Pentagon: Ukrainische Gegenoffensive “am Anfang der Mitte”
Die ukrainische Gegenoffensive kommt nach US-Einschätzung langsamer voran als erwartet. Es sei allerdings noch zu früh, um zu beurteilen, wie sich die Gegenoffensive entwickelt, “denn wir stehen erst am Anfang der Mitte”, sagte Colin Kahl, Unterstaatssekretär im US-Verteidigungsministerium, bei einer Pressekonferenz im Pentagon. “Sie klopfen immer noch die russischen Linien auf Schwachstellen ab.”
Die Ukraine müsse bei der Gegenoffensive sehr kämpfen, weil die Russen sechs Monate Zeit gehabt hätten, sich einzugraben. “Die Verteidigungsgürtel, die die Russen im Osten und im Süden errichtet haben, sind schwer zu durchbrechen – für jede Armee”, so Kahl.

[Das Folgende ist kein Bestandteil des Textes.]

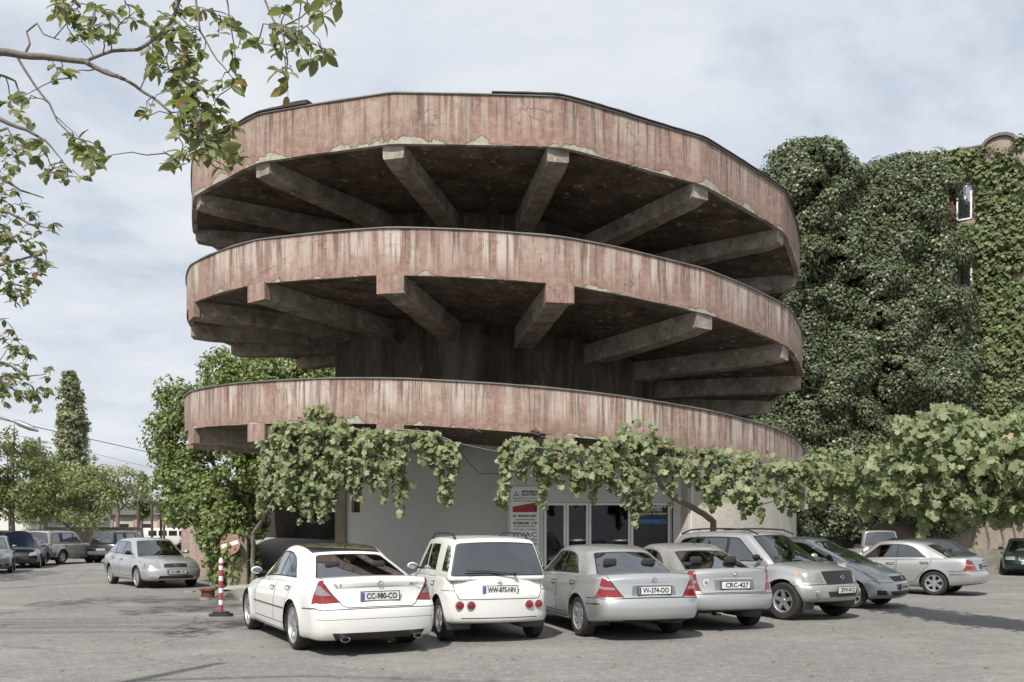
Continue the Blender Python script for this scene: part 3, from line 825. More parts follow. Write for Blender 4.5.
def place(px, py, yaw_deg, sp, wheel):
    """root position from the ground contact of one wheel (outer face) seen in the photograph"""
    Y = EYE * F / (py - YH); X = (px - 512) / F * Y; y = math.radians(yaw_deg)
    lx = sp['wb'] / 2 * (1 if wheel[0] == 'f' else -1); ly = (sp['W'] / 2 - .05) * (1 if wheel[1] == 'l' else -1)
    return (X - (lx * math.cos(y) - ly * math.sin(y)), Y - (lx * math.sin(y) + ly * math.cos(y)), 0)
SIDE = [(0, .90), (.12, .965), (.35, .99), (.55, 1.0), (.75, .985), (.9, .955), (1, .93)]
def sedan_c(**kw):
    d = dict(L=4.53, W=1.73, wb=2.715, xr=1.04, R=.315, rr=.205, tw=.205, spokes=6,
        top=[(0, .97), (.12, 1.01), (.5, 1.01), (1.0, .985), (1.8, .955), (2.6, .935), (3.2, .925), (3.55, .895), (4.0, .85), (4.3, .80), (4.53, .745)],
        bot=[(0, .30), (.5, .24), (1.2, .20), (3.6, .20), (4.53, .23)], bowr=.16,
        rin=[(.2, .12), (.30, .04), (.42, 0), (.56, .0), (.62, .035), (.70, .075), (.9, .10), (1.03, .07)], fin=[(.2, .08), (.4, 0), (.55, .02), (.62, .05), (.8, .20)],
        side=SIDE, gh=(.60, 1.30, 2.62, 3.30, 1.42, .80, .575), arch=.055, dlo=(-.62, .84, -.62, .70), dlofs=.10, dlors=.14, dlor=[.12, .05, .10, .42],
        panes=[(1.98, None), (1.27, 1.93), (None, 1.235)], doors=[((2.02, .34), (3.10, .34), (3.14, .90), (1.98, .93)), ((1.30, .62), (1.52, .34), (1.98, .34), (1.945, .93), (1.12, .96), (1.12, .85))],
        handles=((2.12, .80), (1.28, .83)), side_strips=(([(1.42, .55), (3.2, .55)], .05, 'paint_silver_blue'), ([(.0, .54), (.68, .54)], .022, 'chrome')),
        side_seams=([(.0, .625), (.70, .625)], [(3.1, .9), (3.1, .5)]),
        feat=[('tail_light*', 'r', [(.47, .66), (.92, .64), (.92, .91), (.70, .91), (.62, .87)], 'red_lens'), ('tail_light*', 's', [(-.10, .64), (.36, .65), (.20, .83), (.02, .91), (-.10, .91)], 'red_lens'),
              ('tail_light*', 'r', [(.57, .765), (.90, .765), (.90, .80), (.595, .80)], 'smoke_lens'), ('tail_light*', 's', [(-.1, .765), (.26, .765), (.24, .80), (-.1, .80)], 'smoke_lens'),
              ('body', 'r', [(-.36, .68), (.36, .68), (.33, .845), (-.33, .845)], 'paint_grey'), ('boot_trim', 'r', [(-.34, .825), (.34, .825), (.34, .85), (-.34, .85)], 'chrome'),
              ('body', 'r', [(-.55, .22), (.55, .22), (.48, .33), (-.48, .33)], 'black_plastic'), ('brake_light', 't', [(.04, -.17), (.075, -.17), (.075, .17), (.04, .17)], 'red_lens'),
              ('headlight*', 'f', [(.42, .58), (.9, .60), (.9, .78), (.48, .74)], 'clear_lens'), ('grille', 'f', [(-.34, .56), (.34, .56), (.40, .72), (-.40, .72)], 'black_plastic'), ('air_intake', 'f', [(-.5, .26), (.5, .26), (.5, .36), (-.5, .36)], 'black_plastic')],
        seams=[('r', [(-.70, .97), (-.48, .645), (.48, .645), (.70, .97)], .012), ('r', [(-.9, .625), (.9, .625)], .012), ('t', [(.06, .70), (.58, .66)], .01), ('t', [(.06, -.70), (.58, -.66)], .01)],
        emblems=(('r', .91, 'star'), ('f', .64, 'star')), plates=(('r', .755, 'VV-374-OO', 'new'),), rim='rim')
    d.update(kw); return d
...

Nach Angaben aus Kiew hat die Ukraine seit Beginn ihrer Gegenoffensive Anfang Juni einige Dörfer in der Südukraine zurückerobert. Es mangele der ukrainischen Armee aber an Feuerkraft und Luftabwehr, um schneller voranzukommen.

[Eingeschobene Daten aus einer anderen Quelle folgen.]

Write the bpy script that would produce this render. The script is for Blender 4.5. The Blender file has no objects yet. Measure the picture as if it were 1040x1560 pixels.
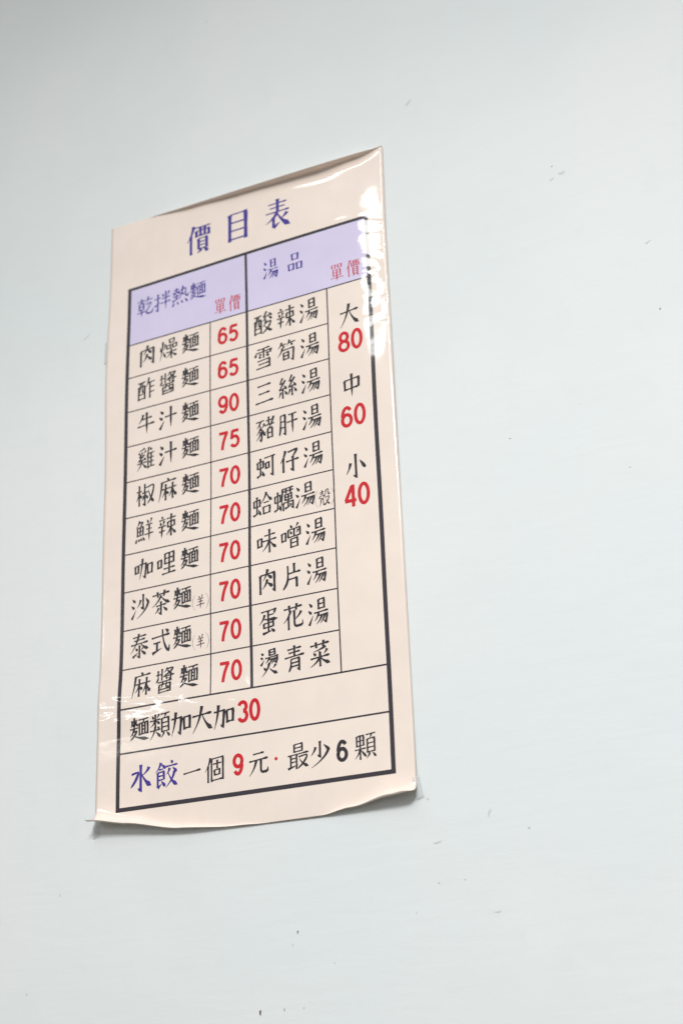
import bpy, math, random
from mathutils import Vector, Matrix, noise
random.seed(7)
scene = bpy.context.scene
col = scene.collection

# ------------------------------------------------------------------ camera
cam = bpy.data.cameras.new('camera')
cam.sensor_fit = 'VERTICAL'; cam.sensor_height = 36.0; cam.sensor_width = 24.0
cam.lens = 36.0*2216.5/1560.0
cam.clip_start = 0.05; cam.clip_end = 60.0
cam.dof.use_dof = True; cam.dof.focus_distance = 1.66; cam.dof.aperture_fstop = 3.3
camo = bpy.data.objects.new('camera', cam); col.objects.link(camo)
camo.matrix_world = Matrix(((0.89633533, 0.20040053, 0.39550298, 0.98040447),
                            (0.44189171, -0.33082652, -0.83383783, -1.42562843),
                            (-0.03625867, 0.92216779, -0.38508684, -0.96396628),
                            (0, 0, 0, 1)))
scene.camera = camo
scene.view_settings.view_transform = 'Standard'; scene.view_settings.look = 'None'
scene.view_settings.exposure = 0.18; scene.view_settings.gamma = 1.0
scene.view_settings.use_curve_mapping = False

# ------------------------------------------------------------------ room light: soft shop interior, ceiling tubes
world = bpy.data.worlds.new('World'); scene.world = world; world.use_nodes = True
wn = world.node_tree; bg = wn.nodes['Background']
tc = wn.nodes.new('ShaderNodeTexCoord'); sep = wn.nodes.new('ShaderNodeSeparateXYZ'); rmp = wn.nodes.new('ShaderNodeValToRGB')
mr = wn.nodes.new('ShaderNodeMapRange'); mr.inputs['From Min'].default_value = -1; mr.inputs['From Max'].default_value = 1
wn.links.new(tc.outputs['Generated'], sep.inputs[0]); wn.links.new(sep.outputs['Z'], mr.inputs['Value']); wn.links.new(mr.outputs[0], rmp.inputs[0])
rmp.color_ramp.elements[0].position = 0.25; rmp.color_ramp.elements[0].color = (0.19, 0.165, 0.14, 1)
rmp.color_ramp.elements[1].position = 0.75; rmp.color_ramp.elements[1].color = (0.62, 0.66, 0.68, 1)
wn.links.new(rmp.outputs[0], bg.inputs['Color']); bg.inputs['Strength'].default_value = 0.52

def area(name, loc, target, sx, sy, power, color, spread=180):
    l = bpy.data.lights.new(name, 'AREA'); l.shape = 'RECTANGLE'; l.size = sx; l.size_y = sy
    l.energy = power; l.color = color; l.spread = math.radians(spread)
    o = bpy.data.objects.new(name, l); o.location = loc; col.objects.link(o)
    d = Vector(target) - Vector(loc)
    o.rotation_euler = d.to_track_quat('-Z', 'Y').to_euler()
    return o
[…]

Erdogan will bei Schwarzmeer-Getreideabkommen vermitteln
Der türkische Präsident Recep Tayyip Erdogan setzt auf eine erneute Verlängerung des Abkommens zum Export von ukrainischem Getreide, das in knapp zehn Tagen ausläuft. Er hoffe, dass die Vereinbarung um zwei oder drei Monate verlängert werde, Ziel sei aber eine Dauer von zwei Jahren, sagte Erdogan am Freitagabend nach einem Treffen mit dem ukrainischen Präsidenten Wolodymyr Selenskyj in Istanbul. Die Bemühungen darum gingen weiter.

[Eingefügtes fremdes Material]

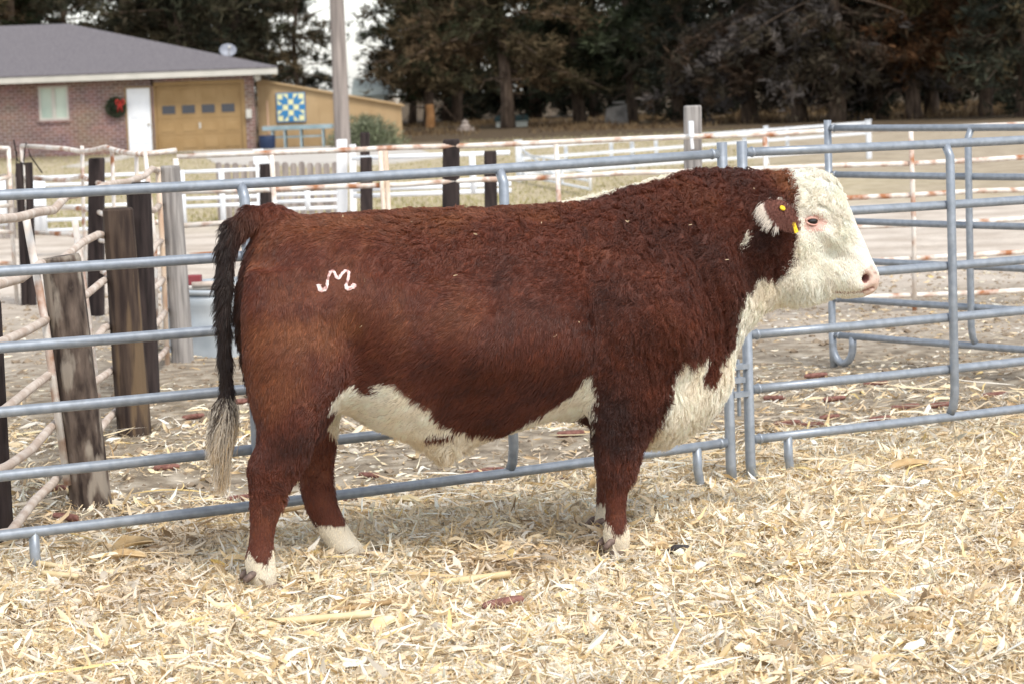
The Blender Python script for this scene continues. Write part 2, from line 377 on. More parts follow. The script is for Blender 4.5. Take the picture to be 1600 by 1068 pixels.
        p = 2.3; f = ((np.abs((s_-c_)/a_)**p+np.abs((n_-nc_)/b_)**p)**(1/p)-1)*np.minimum(a_, b_)
        f = np.maximum(f, np.maximum(R[0, 0]-z_, z_-R[-1, 0])); smin((slice(i0, i1), slice(j0, j1), slice(a0, a1)), f.astype(np.float32), k)
    def cone(a, b, ra, rb, k=.03):
        a, b = np.array(a), np.array(b); lo = np.minimum(a, b)-max(ra, rb)-.1; hi = np.maximum(a, b)+max(ra, rb)+.1
        I = [slice(max(0, np.searchsorted(g_, lo[t])), np.searchsorted(g_, hi[t])) for t, g_ in enumerate((xs, ns, zs))]
        s_ = xs[I[0], None, None]; n_ = ns[None, I[1], None]; z_ = zs[None, None, I[2]]; e = b-a
        t = np.clip(((s_-a[0])*e[0]+(n_-a[1])*e[1]+(z_-a[2])*e[2])/(e@e), 0, 1)
        f = np.sqrt((s_-a[0]-t*e[0])**2+(n_-a[1]-t*e[1])**2+(z_-a[2]-t*e[2])**2)-(ra+(rb-ra)*t); smin(tuple(I), f.astype(np.float32), k)
    near_hind = [(420, 385, 520, -.15, .09), (480, 377, 545, -.17, .12), (560, 380, 545, -.185, .125), (620, 390, 527, -.19, .115), (660, 402, 501, -.2, .095), (690, 402, 491, -.2, .08),
        (712, 391, 487, -.2, .066), (727, 385, 481, -.2, .062), (745, 387, 467, -.2, .054), (765, 390, 456, -.2, .046), (790, 390, 444, -.2, .040), (820, 390, 432, -.2, .037), (848, 388, 428, -.2, .039),
        (872, 381, 430, -.2, .048), (893, 384, 433, -.2, .050), (912, 391, 433, -.2, .047), (930, 397, 436, -.2, .047)]
    far_hind = [(560, 405, 545, .17, .11), (620, 425, 540, .18, .1), (660, 450, 529, .19, .085), (697, 460, 526, .2, .072), (722, 463, 522, .2, .062), (742, 466, 521, .2, .058), (762, 468, 523, .2, .052),
        (785, 473, 528, .2, .046), (806, 482, 536, .2, .042), (828, 495, 548, .2, .042), (846, 508, 561, .2, .045), (860, 516, 577, .2, .048), (874, 524, 590, .2, .05)]
    near_front = [(470, 935, 1085, -.17, .10), (540, 928, 1068, -.185, .115), (600, 925, 1038, -.195, .11), (645, 925, 1023, -.2, .092), (672, 928, 1014, -.2, .08), (695, 931, 1008, -.2, .072), (713, 934, 1001, -.2, .066),
        (742, 939, 992, -.2, .058), (766, 945, 980, -.2, .046), (798, 947, 977, -.2, .040), (815, 946, 979, -.2, .044), (835, 941, 985, -.2, .050), (850, 946, 983, -.2, .047), (868, 950, 984, -.2, .046)]
    far_front = [(540, 930, 1050, .185, .11), (600, 922, 1030, .195, .105), (660, 924, 1012, .2, .085), (700, 928, 998, .2, .07), (740, 932, 985, .2, .055), (766, 932, 970, .2, .046), (798, 931, 963, .2, .042),
        (815, 928, 964, .2, .047), (832, 926, 968, .2, .052), (850, 930, 970, .2, .05)]
    for L_ in (near_hind, far_hind, near_front, far_front): leg(L_)
    TL = [(480, 385, .06), (452, 356, .05), (424, 342, .046), (392, 343, .040), (367, 358, .032), (354, 388, .025), (350, 440, .021), (350, 500, .017), (352, 560, .014), (355, 610, .014), (355, 660, .008)]
    tp = [(*loc(x, y, 0), r) for x, y, r in TL]; tp = [((a[0], 0., a[1]), a[2]) for a in tp]
    for (a, ra), (b_, rb) in zip(tp[:-1], tp[1:]): cone(a, b_, ra, rb, .02)
    for sg in (-1, 1):       # scrotum/inner thigh fill, front dewlap fold, eyelid ridge
        cone((*[loc(470, 600)[0]], sg*.08, loc(470, 600)[1]), (loc(470, 655)[0], sg*.1, loc(470, 655)[1]), .09, .07, .05)
    # surface nets
    sg_ = F < 0; A = sg_.astype(np.int8); cs = 0
    cn = [(i, j, k) for i in (0, 1) for j in (0, 1) for k in (0, 1)]
    nx, ny, nz = F.shape
    cut = lambda G, o: G[o[0]:nx-1+o[0], o[1]:ny-1+o[1], o[2]:nz-1+o[2]]
    for o in cn: cs = cs+cut(A, o)
    act = (cs > 0) & (cs < 8); ijk = np.argwhere(act); idx = np.full(act.shape, -1, np.int64); idx[act] = np.arange(len(ijk))
    vals = {o: F[ijk[:, 0]+o[0], ijk[:, 1]+o[1], ijk[:, 2]+o[2]] for o in cn}
    acc = np.zeros((len(ijk), 3)); cnt = np.zeros(len(ijk))
    for a in cn:
        for ax in range(3):
            if a[ax] == 1: continue
            b2 = list(a); b2[ax] = 1; b2 = tuple(b2); fa, fb = vals[a], vals[b2]; cr = (fa < 0) != (fb < 0)
            t = np.where(cr, fa/np.where(cr, fa-fb, 1), 0); p = np.array(a, float)[None, :].repeat(len(ijk), 0); p[:, ax] += t
            acc[cr] += p[cr]; cnt[cr] += 1
    V = (ijk+acc/cnt[:, None])*H+np.array([xs[0], ns[0], zs[0]]); Q = []
    for ax in range(3):
        u, v = (ax+1) % 3, (ax+2) % 3; a = sg_; sl0 = [slice(1, -1)]*3; sl0[ax] = slice(0, -1); sl1 = list(sl0); sl1[ax] = slice(1, None)
        s0_ = a[tuple(sl0)]; s1_ = a[tuple(sl1)]; e = np.argwhere(s0_ != s1_); off = np.ones(3, int); off[ax] = 0
        flip = s0_[e[:, 0], e[:, 1], e[:, 2]]; e = e+off; um = np.zeros(3, int); um[u] = 1; vm = np.zeros(3, int); vm[v] = 1
        g = lambda q: idx[q[:, 0], q[:, 1], q[:, 2]]
        q = np.stack([g(e-um-vm), g(e-vm), g(e), g(e-um)], -1); q[~flip] = q[~flip][:, ::-1]; Q.append(q)
    Q = np.concatenate(Q); Q = Q[(Q >= 0).all(1)]
    # light smoothing
    E = np.concatenate([Q[:, [0, 1]], Q[:, [1, 2]], Q[:, [2, 3]], Q[:, [3, 0]]]); n = len(V)
    keep = V[:, 0] > loc(1225, 400)[0]
    for it in range(4):
        sm = np.zeros((n, 3)); ct = np.zeros(n)
        for c_ in range(3): sm[:, c_] = np.bincount(E[:, 0], V[E[:, 1], c_], n)+np.bincount(E[:, 1], V[E[:, 0], c_], n)
        ct = np.bincount(E[:, 0], minlength=n)+np.bincount(E[:, 1], minlength=n)
        tgt = sm/np.maximum(ct, 1)[:, None]; lam = np.where(keep, .25, .5)[:, None]; V = V+(tgt-V)*lam
    return V, Q
BV, BQ = build_body()
def vnormals(V, Q):
    d1 = V[Q[:, 2]]-V[Q[:, 0]]; d2 = V[Q[:, 3]]-V[Q[:, 1]]; fn = np.cross(d1, d2); N_ = np.zeros_like(V)
    for k in range(4):
        for c in range(3): N_[:, c] += np.bincount(Q[:, k], fn[:, c], len(V))
    return N_/(np.linalg.norm(N_, axis=1, keepdims=True)+1e-12)
BN = vnormals(BV, BQ)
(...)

Erdogan sagte zudem, er wolle den russischen Präsidenten Wladimir Putin im kommenden Monat in der Türkei treffen. Der Kreml hatte zuvor mitgeteilt, dass ein Treffen geplant sei, ein Termin aber noch nicht feststehe. Das Getreideabkommen läuft am 17. Juli aus. Russland droht damit, die unter Vermittlung der Vereinten Nationen und der Türkei im Sommer vorigen Jahres geschlossene Vereinbarung nicht zu verlängern. Das Abkommen sorgt dafür, dass die russische Marine den Export von ukrainischem Getreide über das Schwarze Meer nicht erneut mit einer Seeblockade verhindert. Dies hätte weitreichende Folgen für die Welternährung.